今回のラウンドには三菱重工業、ジクシス、ユニバーサル マテリアルズ インキュベーター(UMI)が出資した。

ゼオライト触媒技術を活用したバイオプロピレンの実用化を進める動きであり、脱炭素社会の要請を背景に、石油由来原料からの切り替えを模索する業界動向の中で注目されている。

iPEACE223は2023年8月に設立された東京工業大学(現 東京科学大学)発のベンチャー企業だ。エチレンからプロピレンを製造できるゼオライト触媒技術の実用化に向けて、バイオエタノールを原料としたプロピレン(化学品原料)やプロパン(燃料)などの製造に取り組んでいる。具体的には、これらの生成を可能にする触媒の開発と、その触媒を活用したプラントのプロセス設計を行う。従来、エチレンやプロピレンはCO₂排出量の多い石油化学原料から製造されてきたが、原料そのものをバイオマス由来に切り替えることで、製造過程におけるCO₂排出量の削減を目指している。

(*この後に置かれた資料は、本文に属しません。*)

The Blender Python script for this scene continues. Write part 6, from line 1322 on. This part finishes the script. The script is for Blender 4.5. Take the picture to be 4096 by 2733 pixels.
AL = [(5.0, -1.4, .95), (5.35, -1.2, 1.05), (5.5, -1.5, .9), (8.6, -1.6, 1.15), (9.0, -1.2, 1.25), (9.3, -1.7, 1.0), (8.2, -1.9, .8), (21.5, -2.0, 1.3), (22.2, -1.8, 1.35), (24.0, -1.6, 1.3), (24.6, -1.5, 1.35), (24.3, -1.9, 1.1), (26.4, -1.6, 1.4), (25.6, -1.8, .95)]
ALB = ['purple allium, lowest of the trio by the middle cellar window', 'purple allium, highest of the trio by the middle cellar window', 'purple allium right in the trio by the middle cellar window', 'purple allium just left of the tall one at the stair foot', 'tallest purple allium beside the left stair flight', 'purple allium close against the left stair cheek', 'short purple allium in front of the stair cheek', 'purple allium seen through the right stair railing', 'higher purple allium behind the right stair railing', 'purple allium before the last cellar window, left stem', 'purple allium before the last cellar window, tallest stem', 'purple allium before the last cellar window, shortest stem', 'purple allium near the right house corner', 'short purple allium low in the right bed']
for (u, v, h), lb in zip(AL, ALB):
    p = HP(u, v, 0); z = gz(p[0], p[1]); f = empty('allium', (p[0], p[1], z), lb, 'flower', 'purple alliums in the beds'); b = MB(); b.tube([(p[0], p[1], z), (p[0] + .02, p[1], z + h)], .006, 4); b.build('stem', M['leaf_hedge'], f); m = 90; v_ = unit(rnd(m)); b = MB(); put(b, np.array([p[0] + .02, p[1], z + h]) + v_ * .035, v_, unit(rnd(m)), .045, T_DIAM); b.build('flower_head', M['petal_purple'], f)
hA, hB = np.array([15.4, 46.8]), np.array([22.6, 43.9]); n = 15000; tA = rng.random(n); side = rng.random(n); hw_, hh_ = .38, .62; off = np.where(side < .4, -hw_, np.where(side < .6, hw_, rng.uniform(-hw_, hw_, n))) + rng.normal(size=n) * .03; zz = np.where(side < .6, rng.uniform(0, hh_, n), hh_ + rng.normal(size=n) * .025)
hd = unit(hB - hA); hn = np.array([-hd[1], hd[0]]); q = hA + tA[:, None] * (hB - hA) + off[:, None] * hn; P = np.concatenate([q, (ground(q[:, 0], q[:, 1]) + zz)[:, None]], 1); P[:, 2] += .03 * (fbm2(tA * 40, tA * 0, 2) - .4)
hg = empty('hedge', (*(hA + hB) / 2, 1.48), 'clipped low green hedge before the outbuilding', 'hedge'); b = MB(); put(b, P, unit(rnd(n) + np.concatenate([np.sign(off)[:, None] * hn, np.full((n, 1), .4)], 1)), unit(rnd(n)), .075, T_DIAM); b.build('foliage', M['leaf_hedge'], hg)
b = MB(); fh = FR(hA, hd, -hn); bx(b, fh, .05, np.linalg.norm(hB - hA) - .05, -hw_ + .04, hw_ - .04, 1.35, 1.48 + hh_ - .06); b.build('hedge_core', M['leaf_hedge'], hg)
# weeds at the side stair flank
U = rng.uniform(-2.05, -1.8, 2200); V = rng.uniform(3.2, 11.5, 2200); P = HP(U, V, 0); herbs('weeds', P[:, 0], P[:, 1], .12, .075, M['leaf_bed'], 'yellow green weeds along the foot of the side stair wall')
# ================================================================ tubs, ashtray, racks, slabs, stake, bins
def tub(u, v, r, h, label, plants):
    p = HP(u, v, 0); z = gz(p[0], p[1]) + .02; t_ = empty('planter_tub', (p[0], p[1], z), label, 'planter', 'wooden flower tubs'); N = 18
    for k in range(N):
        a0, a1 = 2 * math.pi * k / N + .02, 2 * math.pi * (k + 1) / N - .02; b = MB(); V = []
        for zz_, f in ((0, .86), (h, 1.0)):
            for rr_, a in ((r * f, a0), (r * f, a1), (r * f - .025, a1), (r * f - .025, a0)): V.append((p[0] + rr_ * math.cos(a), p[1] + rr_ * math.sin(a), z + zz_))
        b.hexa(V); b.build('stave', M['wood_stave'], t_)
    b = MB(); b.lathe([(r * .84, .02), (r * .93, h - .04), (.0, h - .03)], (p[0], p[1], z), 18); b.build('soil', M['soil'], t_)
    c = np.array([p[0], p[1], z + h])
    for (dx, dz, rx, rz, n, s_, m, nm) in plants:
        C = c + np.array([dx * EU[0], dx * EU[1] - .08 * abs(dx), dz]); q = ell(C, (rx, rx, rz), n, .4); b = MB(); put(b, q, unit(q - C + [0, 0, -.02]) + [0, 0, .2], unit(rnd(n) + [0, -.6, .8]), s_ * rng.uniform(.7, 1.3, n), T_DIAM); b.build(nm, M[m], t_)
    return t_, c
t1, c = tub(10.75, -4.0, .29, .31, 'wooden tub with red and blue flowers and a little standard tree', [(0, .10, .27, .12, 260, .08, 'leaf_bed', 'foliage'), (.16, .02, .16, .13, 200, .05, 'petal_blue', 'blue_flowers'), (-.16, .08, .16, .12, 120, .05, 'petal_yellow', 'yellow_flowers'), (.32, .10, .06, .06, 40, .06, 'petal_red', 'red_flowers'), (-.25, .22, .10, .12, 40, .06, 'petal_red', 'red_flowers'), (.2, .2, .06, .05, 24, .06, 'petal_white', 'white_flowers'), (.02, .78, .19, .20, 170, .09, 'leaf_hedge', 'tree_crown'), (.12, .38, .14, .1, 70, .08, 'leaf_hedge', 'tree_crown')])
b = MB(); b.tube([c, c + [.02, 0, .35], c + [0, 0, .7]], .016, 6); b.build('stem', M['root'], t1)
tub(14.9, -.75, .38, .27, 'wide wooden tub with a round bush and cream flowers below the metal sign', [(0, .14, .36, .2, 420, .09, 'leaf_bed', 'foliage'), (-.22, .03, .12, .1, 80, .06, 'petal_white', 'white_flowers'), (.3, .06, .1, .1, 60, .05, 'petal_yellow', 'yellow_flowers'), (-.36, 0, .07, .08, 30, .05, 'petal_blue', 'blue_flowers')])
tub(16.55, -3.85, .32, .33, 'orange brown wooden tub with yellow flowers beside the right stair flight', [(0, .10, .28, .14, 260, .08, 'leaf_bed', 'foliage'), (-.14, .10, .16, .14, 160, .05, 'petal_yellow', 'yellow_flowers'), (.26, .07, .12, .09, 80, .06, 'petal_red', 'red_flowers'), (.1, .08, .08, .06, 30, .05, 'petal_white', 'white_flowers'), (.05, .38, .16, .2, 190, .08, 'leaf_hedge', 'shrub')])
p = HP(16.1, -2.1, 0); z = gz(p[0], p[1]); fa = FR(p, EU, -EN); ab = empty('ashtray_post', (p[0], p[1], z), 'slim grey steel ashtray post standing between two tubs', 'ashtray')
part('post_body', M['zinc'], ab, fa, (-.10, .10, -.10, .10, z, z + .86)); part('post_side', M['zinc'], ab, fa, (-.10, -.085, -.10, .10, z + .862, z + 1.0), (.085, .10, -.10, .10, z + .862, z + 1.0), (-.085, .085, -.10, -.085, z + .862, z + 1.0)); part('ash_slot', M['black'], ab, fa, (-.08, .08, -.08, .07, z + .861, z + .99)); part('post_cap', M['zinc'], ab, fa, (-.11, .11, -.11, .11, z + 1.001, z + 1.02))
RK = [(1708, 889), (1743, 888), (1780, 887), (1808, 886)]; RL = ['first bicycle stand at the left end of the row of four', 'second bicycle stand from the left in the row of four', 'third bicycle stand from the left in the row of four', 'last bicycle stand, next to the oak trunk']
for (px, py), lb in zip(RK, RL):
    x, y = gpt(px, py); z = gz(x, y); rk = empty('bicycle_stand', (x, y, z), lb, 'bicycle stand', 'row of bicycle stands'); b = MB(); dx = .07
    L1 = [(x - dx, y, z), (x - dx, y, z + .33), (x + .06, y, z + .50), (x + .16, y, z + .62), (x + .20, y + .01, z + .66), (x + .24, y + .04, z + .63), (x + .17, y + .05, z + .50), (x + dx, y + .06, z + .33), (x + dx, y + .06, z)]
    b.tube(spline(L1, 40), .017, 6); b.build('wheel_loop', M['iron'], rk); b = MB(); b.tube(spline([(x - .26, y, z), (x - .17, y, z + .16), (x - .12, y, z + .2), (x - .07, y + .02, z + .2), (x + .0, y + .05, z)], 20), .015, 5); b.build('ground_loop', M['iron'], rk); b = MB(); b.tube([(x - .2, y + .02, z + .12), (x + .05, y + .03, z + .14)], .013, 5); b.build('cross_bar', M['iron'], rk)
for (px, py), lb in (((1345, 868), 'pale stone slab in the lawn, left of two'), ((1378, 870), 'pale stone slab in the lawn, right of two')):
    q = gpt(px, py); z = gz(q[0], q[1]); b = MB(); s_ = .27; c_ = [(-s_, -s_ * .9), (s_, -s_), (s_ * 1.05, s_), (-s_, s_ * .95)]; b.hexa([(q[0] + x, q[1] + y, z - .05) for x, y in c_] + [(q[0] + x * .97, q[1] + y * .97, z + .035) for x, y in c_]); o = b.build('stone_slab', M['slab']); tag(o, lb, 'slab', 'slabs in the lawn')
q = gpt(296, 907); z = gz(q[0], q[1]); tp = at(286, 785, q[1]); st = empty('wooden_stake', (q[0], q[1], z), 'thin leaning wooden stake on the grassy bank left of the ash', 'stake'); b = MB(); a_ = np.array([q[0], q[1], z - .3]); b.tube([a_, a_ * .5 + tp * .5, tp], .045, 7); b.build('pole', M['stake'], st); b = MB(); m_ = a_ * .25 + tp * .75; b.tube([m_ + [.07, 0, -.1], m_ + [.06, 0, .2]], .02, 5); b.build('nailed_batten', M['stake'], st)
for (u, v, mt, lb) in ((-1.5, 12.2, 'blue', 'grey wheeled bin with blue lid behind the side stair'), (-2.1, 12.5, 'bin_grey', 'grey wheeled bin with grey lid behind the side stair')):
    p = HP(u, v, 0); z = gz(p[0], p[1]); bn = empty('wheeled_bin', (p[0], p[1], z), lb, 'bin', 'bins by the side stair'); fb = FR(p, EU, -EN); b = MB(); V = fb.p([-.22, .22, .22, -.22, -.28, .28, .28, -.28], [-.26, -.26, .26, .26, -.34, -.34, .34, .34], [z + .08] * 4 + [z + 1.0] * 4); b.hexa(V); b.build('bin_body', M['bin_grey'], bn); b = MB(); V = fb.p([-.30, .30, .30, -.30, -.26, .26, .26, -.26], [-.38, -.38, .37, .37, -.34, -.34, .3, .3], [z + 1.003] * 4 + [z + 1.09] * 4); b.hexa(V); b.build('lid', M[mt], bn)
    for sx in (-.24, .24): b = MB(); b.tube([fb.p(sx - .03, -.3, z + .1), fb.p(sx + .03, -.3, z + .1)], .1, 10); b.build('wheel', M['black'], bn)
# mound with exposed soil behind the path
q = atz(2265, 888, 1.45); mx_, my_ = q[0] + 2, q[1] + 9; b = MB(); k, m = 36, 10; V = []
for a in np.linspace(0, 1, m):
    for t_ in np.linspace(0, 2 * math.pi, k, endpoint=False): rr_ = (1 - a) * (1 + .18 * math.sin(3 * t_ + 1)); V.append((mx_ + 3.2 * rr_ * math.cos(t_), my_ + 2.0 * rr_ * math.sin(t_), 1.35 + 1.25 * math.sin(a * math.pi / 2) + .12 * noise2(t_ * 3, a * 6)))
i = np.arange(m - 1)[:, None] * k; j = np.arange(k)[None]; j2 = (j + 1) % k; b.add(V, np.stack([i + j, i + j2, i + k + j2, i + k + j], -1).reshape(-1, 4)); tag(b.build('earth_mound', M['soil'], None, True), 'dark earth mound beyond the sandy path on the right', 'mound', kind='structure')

代表取締役の瀬戸山亨氏は、三菱ケミカルでゼオライト触媒技術の研究開発や特許化に従事した経験を持つ。iPEACE223は、三菱ケミカルで開発された技術の実施許諾を受けて設立されており、技術移転型のスタートアップとして位置付けられる。また、東京工業大学でゼオライトの合成と触媒応用を専門とする横井教授がCSO(最高科学責任者)として参画している点も特徴で、学術知見と事業化ノウハウの双方を持つ体制となっている。

プロピレンは、ポリプロピレン樹脂など幅広い化学製品の基礎原料であり、世界的に需要が高い。2022年時点で世界のプロピレン生産量は1億トンを超えている。一方で、現行の石油化学プラントによる生産はCO₂排出量が多く、環境負荷の高さが課題となっている。こうした中、再生可能資源を用いたグリーンプロピレンの開発が、国内外で進められているが、高効率かつ低コストでの生産技術は限られている状況にある。

欧州を中心にカーボンフットプリント(CFP)の可視化やサステナブル原料比率の義務化が進み、グリーンケミカル市場は今後数年で大きな成長が予想されている。こうした規制や市場の変化を背景に、バイオプロピレン開発の動きが加速している。

バイオプロピレンの競合技術としては、他社による高温・高圧条件下での合成プロセスや、多段階プロセスを経由する手法などが挙げられる。iPEACE223は 、自社のゼオライト触媒はエチレンから直接プロピレンを製造でき、低温・常圧で反応が進行する点が特徴とされる。また、プロピレン以外の不純物の生成も抑制する。

今回調達した資金は、神奈川県川崎市のテクノハブイノベーション川崎(THINK)内に設置するベンチプラントの建設および実証運転に用いられる予定である。2025年中の稼働開始を目標としており、プラント設計や建設面では三菱重工業、原料調達やLPGのマーケティング面ではジクシスが協力する。今後は、バイオエタノールを原料とした、バイオプロピレン製造技術の実用化に向けた取り組みを加速させ、脱炭素社会の実現に貢献する。